En este sentido, cuéntame la experiencia del Aula de Filosofía en el IES de Masnou, ese «espacio en el que pasaban cosas» (de donde salen por ejemplo las ilustraciones del libro). ¿Cómo funcionaba? ¿Quién se implicó? ¿Qué cosas pasaban?
Pretendía abrir ese espacio del que hablábamos en el que los conocimientos aparecen unos junto a otros, procedentes de los intereses de los alumnos al hilo de la marcha de nuestras actividades lectivas. El aula se iba llenando con sus aportaciones y se ponían en comunicación cosas muy diversas, algunos trabajos eran realmente buenos, los alumnos brillantes encontraban un lugar donde poder lucir su imaginación y creatividad. Pero, en muchos casos, participaban también los alumnos más descolgados, ese espacio les permitía traer un pequeño recorte, cuatro frases que formaban una vieja sentencia de sabiduría popular y que les había llamado la atención; a veces traían su papel medio arrugado como queriendo seguir siendo pasotas, pero una vez lo habían comunicado a los demás y habían explicado porqué habían elegido aquello se sentían bien de haber participado y se animaban a traer algo mejor presentado.
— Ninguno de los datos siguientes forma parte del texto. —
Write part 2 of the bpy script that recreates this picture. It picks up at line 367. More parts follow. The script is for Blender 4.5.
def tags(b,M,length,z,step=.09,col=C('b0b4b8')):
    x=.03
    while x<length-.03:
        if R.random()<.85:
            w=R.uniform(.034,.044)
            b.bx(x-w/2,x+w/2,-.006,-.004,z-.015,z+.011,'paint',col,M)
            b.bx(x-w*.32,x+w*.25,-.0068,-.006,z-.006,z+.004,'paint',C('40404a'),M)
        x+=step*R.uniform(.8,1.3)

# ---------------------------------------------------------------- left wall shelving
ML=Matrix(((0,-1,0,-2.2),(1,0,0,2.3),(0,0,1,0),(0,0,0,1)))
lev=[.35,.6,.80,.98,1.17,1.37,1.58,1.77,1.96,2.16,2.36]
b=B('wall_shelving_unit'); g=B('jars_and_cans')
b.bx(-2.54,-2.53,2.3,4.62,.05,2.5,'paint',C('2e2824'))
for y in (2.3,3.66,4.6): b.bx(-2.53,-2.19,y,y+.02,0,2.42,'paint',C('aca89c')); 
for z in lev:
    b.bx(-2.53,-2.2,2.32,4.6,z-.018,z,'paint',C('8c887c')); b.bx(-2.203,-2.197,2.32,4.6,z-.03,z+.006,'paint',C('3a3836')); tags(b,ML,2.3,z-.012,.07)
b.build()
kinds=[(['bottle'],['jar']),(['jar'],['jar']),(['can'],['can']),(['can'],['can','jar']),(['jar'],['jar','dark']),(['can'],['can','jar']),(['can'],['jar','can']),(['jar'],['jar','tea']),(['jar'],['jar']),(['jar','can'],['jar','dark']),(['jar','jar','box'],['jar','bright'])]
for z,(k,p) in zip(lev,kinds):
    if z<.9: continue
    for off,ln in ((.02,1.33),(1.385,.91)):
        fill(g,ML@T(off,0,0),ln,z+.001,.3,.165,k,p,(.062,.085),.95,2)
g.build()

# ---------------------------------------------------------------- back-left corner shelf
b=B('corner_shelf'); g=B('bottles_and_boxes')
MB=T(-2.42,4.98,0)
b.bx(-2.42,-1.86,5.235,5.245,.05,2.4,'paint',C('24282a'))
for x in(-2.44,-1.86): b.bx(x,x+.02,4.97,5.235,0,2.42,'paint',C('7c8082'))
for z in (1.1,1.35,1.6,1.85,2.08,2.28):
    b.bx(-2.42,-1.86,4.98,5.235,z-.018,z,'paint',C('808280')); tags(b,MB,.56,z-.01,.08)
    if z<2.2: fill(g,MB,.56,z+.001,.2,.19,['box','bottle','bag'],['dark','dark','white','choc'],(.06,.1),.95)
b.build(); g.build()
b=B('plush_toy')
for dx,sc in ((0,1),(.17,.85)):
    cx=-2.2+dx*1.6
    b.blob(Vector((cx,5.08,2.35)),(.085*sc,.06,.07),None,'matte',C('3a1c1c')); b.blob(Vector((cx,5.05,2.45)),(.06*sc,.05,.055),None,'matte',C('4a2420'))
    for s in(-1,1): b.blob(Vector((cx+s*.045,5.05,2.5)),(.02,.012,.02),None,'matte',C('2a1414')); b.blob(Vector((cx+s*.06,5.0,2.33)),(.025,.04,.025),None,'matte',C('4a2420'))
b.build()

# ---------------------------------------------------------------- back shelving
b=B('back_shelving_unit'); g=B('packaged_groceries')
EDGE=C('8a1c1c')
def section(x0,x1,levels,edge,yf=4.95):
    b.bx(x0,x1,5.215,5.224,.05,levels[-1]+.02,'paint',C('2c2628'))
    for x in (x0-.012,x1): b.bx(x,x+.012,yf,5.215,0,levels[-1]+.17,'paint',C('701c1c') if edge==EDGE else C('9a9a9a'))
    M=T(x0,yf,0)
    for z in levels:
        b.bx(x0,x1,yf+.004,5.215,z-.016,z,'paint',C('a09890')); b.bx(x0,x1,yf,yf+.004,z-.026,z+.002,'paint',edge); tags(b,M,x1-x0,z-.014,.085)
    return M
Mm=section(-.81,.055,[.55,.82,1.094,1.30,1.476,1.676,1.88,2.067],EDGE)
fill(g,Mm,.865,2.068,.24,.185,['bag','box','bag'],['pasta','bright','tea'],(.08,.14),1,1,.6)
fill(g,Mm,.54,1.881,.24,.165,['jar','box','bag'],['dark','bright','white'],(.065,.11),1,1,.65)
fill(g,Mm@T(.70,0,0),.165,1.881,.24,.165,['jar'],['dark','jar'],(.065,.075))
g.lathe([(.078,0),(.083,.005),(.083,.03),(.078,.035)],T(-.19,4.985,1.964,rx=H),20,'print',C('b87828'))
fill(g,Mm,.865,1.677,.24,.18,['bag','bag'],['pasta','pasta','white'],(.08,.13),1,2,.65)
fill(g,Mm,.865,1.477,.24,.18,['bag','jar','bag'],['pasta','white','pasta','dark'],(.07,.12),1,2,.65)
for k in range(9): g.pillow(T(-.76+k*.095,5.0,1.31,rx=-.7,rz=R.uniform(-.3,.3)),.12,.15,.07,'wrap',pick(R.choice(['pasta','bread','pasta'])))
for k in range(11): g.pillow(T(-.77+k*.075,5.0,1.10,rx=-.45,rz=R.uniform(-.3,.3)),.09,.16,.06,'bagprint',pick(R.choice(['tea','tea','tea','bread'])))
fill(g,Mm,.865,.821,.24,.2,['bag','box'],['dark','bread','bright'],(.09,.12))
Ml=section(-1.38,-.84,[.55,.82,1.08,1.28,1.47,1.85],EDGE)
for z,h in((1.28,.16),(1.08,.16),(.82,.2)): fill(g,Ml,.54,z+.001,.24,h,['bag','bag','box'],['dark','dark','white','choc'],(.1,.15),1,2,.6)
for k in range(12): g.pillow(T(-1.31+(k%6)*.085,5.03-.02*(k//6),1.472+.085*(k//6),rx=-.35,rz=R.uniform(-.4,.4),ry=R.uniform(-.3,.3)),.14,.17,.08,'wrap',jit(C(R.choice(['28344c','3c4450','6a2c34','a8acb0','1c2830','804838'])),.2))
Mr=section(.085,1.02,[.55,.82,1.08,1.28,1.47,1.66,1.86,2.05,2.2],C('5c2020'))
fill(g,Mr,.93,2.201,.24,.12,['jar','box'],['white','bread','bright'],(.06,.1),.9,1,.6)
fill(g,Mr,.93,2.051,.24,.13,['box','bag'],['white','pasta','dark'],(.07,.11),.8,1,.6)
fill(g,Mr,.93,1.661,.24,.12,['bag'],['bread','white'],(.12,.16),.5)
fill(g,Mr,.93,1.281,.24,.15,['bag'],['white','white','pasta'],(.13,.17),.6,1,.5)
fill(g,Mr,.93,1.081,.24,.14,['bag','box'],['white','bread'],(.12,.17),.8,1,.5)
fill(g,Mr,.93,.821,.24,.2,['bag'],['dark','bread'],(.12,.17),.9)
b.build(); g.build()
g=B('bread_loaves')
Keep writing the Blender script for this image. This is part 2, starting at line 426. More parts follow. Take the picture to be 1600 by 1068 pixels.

Yo lo viví como una experiencia muy positiva, que convivía con las actividades concretas que tenía que trabajar en los distintos programas.
El cine se ocupa regularmente de tratar la problemática juvenil y escolar: Thirteen, Elephant, La clase… ¿Alguna ficción te ha dado qué pensar sobre tu experiencia cotidiana como docente?
He visto casi todas estas películas que tratan, aunque sea un poco de lejos, el ámbito de la educación. Me interesa mucho el punto de vista del cine porque es una manera muy diferente de presentar las cosas. Con el cine se crea casi inevitablemente un fenómeno de identificación y la reflexión que hace es a otro nivel. Una película que me influyó mucho mientras escribía el libro fue Hoy empieza todo de Tavernier. Cuando te sitúas en el aula cada día es nuevo y diferente y la labor que podemos aportar los profesores es, precisamente porque tratamos con jóvenes, el compromiso de que todo está por hacer.